HACKER Q&A
📣 t0x3e8

Reducing Meeting Overload


Hello HackerNews,

Our company is drowning in meetings , and we're looking for insights to reduce this overload. Have any of you successfully tackled this issue in your organizations? We're intrigued by Spotify's approach of canceling all meetings with more then two attendees, and rebooking only when necessary. What strategies, tools, or initiatives have worked for you?

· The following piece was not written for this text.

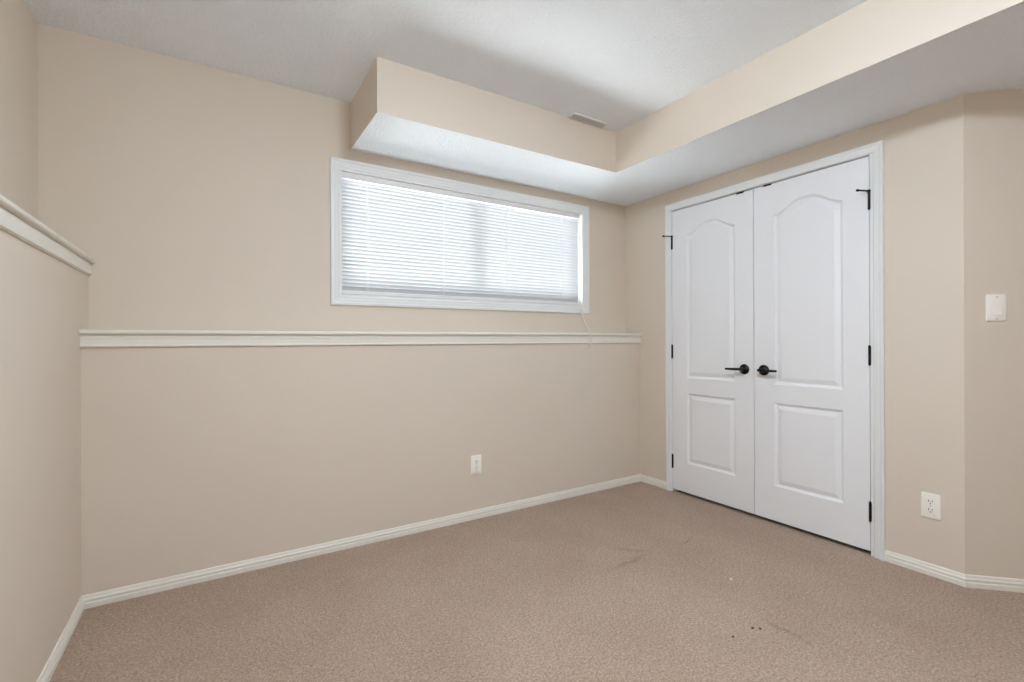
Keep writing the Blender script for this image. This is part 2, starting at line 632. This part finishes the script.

Share your experiences and tips on managing meetings effectively!

Thanks,


  👤 sf4lifer Accepted Answer ✓
I went through extreme zoom overload as a senior leader at a large organization. I found myself on upwards of 16 Zooms a day. It was exhausting and I felt not very productive. I found most people were multi-tasking and just waiting for their turn to talk. There were also people who just hid on meetings all day every day instead of producing work. I've since switched entirely to async audio messages. You get far more context and discussion than text based chat. Teams/slack already have audio messaging built-in. Why wait until everyone is on a meeting to discuss something. Instead just start talking and people will respond when they can. I've reduced my synchronous meetings to a couple a week. Disclaimer: I built Airwave a push to talk app for frontline workers and use that exclusively.

👤 weitzj
Mandate everybody to delete their calendars each quarter. Only allow to schedule meeting s on specific workdays. Cancel the meeting if the agenda is not set or people are not prepared

👤 frans
Switch to async meetings like gitlab [1] does.